Sendo a produção toda feita nas Filipinas, onde o narrador estava encarregue de ajudar com os figurantes vietnamitas que eram refugiados instalados no país, somos confrontados com todas as alterações e usurpações feitas pelo Autor a favor da narrativa mostrando sempre apenas a versão americana do conflito, os vietnamitas a terem direito a falas apenas quando o intuito é uma cena de violação feita por vietcongues. “Hollywood era muito mais eficaz ao imaginar os países que pretendia explorar”, e tirava as conclusões que queria em relação aos povos que retratava. Mesmo tendo perdido a guerra, através de filmes como este, a América passava a sua versão, a sua mensagem, e impedia a do outro lado de passar. Sempre foi esse, aliás, o intuito da guerra fria.

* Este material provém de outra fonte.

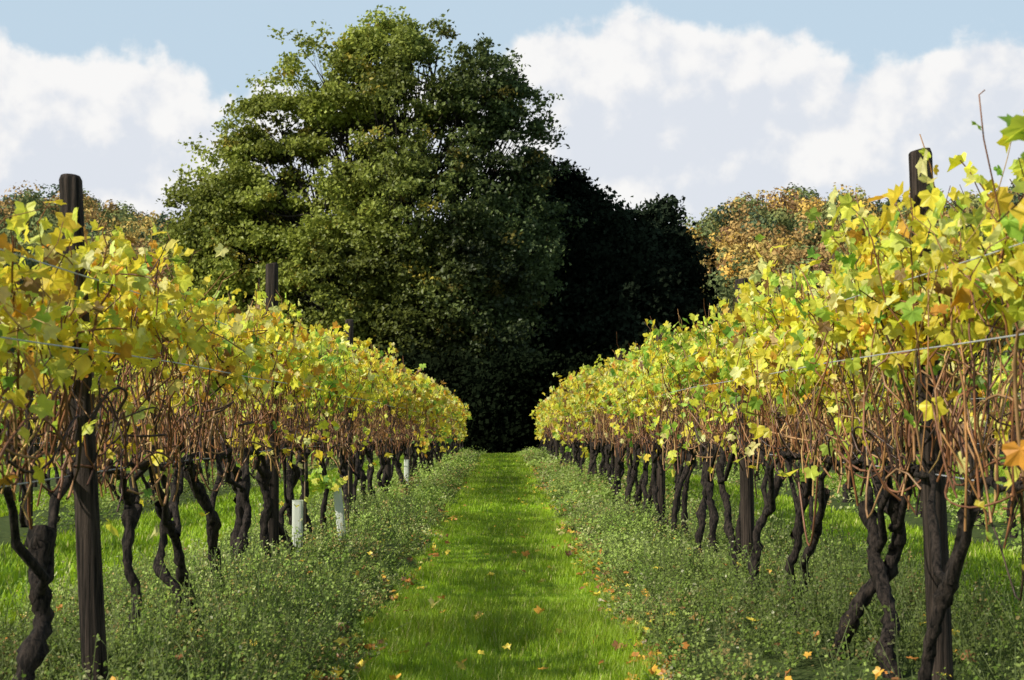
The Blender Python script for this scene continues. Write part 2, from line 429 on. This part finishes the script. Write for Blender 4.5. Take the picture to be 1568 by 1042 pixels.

Mesmo os povos que se veriam mal retratados, não sentiriam isso até se aperceberem que eram eles os alvos da pancada e da usurpação. “O importante era verem e adorarem uma história americana, até ao dia em que eles próprios fossem bombardeados pelos aviões que tinham visto nos filmes americanos.”
Num livro que acaba por sofrer a certas alturas com a mudança de estilo, principalmente no final, que parece algo separado do resto do livro, Viet Thanh Nguyen faz um trabalho importantíssimo de mostrar não só a vida de refugiado e de imigrante nos Estados Unidos da América, mas também de contrariar a visão inflexível do mesmo. “Se formos representados por outras pessoas, será que elas não podem um dia varrer a nossa morte do terreno escorregadio da memória?”, pergunta-se o narrador, e também Viet Thanh Nguyen, que espera impedir essa morte contribuindo com a sua representação para o estabelecimento desta memória comum.